Chemically coupling SnO 2 quantum dots and MXene for efficient CO 2 electroreduction to formate and Zn–CO 2 battery

Abstract

Electrochemical conversion of CO 2 into formate is a promising strategy for mitigating the energy and environmental crisis, but simultaneously achieving high selectivity and activity of electrocatalysts remains challenging. Here, we report low-dimensional SnO 2 quantum dots chemically coupled with ultrathin Ti 3 C 2 T x MXene nanosheets (SnO 2 /MXene) that boost the CO 2 conversion.

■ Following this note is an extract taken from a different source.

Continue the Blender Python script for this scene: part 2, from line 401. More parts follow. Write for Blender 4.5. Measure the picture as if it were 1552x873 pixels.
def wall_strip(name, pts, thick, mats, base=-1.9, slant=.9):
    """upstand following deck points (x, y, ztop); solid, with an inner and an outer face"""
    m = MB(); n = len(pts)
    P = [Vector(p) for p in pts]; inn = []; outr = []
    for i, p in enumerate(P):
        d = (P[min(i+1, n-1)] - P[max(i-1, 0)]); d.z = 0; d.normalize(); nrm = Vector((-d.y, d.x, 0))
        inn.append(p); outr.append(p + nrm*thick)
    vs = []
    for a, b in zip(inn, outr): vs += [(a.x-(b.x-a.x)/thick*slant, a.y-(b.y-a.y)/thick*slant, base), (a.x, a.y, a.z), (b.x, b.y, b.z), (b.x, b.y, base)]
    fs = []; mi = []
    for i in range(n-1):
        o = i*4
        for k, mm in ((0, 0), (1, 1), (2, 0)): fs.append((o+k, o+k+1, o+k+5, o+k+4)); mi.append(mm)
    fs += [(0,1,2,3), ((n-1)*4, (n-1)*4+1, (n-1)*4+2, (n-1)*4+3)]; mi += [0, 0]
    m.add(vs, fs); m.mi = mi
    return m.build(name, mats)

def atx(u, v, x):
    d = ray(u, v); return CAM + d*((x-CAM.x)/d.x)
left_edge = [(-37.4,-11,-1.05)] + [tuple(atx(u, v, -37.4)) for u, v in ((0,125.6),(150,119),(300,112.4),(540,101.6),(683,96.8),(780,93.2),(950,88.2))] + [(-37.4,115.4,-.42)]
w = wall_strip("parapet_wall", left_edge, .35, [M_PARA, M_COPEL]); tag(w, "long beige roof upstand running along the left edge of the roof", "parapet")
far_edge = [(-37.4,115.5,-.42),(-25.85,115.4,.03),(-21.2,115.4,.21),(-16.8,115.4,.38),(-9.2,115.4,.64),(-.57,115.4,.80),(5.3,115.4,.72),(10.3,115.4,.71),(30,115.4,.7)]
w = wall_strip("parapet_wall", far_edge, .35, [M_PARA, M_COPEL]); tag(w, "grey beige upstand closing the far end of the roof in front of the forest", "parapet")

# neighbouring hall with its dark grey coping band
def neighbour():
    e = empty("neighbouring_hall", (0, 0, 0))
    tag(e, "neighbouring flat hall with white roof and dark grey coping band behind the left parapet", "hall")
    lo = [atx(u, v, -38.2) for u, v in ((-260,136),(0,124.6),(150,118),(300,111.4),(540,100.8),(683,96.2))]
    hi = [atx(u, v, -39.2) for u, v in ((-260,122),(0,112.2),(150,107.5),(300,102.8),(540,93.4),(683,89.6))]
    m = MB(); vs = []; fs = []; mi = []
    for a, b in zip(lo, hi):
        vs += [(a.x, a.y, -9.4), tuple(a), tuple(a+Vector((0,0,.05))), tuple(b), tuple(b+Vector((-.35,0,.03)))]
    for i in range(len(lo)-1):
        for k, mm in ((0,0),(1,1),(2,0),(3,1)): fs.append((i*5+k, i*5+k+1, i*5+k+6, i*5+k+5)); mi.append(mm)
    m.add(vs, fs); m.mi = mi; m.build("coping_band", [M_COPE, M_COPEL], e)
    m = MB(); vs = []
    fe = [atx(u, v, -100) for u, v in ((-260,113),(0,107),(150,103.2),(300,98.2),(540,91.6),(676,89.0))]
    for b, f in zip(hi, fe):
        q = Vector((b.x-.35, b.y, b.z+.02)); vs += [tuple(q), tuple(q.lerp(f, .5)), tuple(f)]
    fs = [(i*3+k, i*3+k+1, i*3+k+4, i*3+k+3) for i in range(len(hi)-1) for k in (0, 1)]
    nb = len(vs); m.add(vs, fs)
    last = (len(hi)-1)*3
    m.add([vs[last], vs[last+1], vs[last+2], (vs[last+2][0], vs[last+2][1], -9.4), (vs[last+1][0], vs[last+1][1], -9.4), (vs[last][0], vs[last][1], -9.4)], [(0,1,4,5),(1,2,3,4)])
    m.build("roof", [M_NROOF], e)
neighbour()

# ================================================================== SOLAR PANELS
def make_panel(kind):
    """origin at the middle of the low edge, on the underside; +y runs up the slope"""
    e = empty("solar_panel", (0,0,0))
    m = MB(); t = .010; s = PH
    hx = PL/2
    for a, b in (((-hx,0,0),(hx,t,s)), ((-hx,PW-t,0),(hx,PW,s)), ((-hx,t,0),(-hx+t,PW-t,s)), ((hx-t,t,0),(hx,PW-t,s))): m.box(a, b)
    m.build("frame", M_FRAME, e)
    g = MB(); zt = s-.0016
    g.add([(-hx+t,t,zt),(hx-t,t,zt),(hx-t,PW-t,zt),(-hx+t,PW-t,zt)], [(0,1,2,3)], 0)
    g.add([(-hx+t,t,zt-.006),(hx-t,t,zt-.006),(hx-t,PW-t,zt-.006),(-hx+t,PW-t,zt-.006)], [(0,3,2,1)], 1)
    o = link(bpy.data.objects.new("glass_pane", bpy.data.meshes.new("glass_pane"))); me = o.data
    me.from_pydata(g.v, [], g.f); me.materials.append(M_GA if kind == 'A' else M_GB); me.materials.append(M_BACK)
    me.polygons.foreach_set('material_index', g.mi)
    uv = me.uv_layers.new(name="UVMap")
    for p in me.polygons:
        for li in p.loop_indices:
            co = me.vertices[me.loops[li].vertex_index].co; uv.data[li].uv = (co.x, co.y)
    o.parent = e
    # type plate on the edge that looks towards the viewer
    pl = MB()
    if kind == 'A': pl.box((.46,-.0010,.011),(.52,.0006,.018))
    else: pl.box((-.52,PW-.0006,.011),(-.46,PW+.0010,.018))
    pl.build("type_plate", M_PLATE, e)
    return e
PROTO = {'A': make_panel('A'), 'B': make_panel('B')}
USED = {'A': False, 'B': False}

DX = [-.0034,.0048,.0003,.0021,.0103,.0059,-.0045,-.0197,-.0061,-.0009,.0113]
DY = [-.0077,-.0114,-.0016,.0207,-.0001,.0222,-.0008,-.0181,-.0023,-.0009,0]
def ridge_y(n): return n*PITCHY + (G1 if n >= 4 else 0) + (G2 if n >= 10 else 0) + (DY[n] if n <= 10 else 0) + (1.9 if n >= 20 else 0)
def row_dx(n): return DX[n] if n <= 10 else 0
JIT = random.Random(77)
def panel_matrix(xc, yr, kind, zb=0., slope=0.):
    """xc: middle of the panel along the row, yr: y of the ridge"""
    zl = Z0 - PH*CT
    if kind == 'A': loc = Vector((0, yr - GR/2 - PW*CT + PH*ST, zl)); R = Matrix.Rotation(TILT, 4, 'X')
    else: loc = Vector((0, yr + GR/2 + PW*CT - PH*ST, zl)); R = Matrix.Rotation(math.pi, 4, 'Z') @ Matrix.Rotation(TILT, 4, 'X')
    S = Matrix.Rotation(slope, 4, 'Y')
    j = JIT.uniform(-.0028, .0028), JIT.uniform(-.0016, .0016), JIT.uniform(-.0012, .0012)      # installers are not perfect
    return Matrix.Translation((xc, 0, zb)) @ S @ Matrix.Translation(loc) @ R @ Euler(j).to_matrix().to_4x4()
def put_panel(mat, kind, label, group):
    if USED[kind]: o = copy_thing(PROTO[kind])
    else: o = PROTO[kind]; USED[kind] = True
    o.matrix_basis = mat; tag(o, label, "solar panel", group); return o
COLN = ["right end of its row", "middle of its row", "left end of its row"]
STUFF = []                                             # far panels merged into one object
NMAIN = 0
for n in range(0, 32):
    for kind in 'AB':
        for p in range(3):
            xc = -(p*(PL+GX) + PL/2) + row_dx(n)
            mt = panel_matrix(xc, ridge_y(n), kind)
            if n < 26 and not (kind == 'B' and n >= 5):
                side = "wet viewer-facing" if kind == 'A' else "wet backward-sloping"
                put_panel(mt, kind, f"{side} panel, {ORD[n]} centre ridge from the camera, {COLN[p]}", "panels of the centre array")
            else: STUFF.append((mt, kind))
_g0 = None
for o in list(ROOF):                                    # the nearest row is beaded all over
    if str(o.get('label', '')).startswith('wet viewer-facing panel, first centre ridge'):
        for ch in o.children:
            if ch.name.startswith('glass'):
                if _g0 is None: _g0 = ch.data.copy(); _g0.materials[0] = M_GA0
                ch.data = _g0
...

The coupling structure is well visualized and verified by high-resolution electron tomography together with nanoscale scanning transmission X-ray microscopy and ptychography imaging. The catalyst achieves a large partial current density of −57.8 mA cm −2 and high Faradaic efficiency of 94% for formate formation. Additionally, the SnO 2 /MXene cathode shows excellent Zn–CO 2 battery performance, with a maximum power density of 4.28 mW cm −2 , an open-circuit voltage of 0.83 V, and superior rechargeability of 60 h. In situ X-ray absorption spectroscopy analysis and first-principles calculations reveal that this remarkable performance is attributed to the unique and stable structure of the SnO 2 /MXene, which can significantly reduce the reaction energy of CO 2 hydrogenation to formate by increasing the surface coverage of adsorbed hydrogen.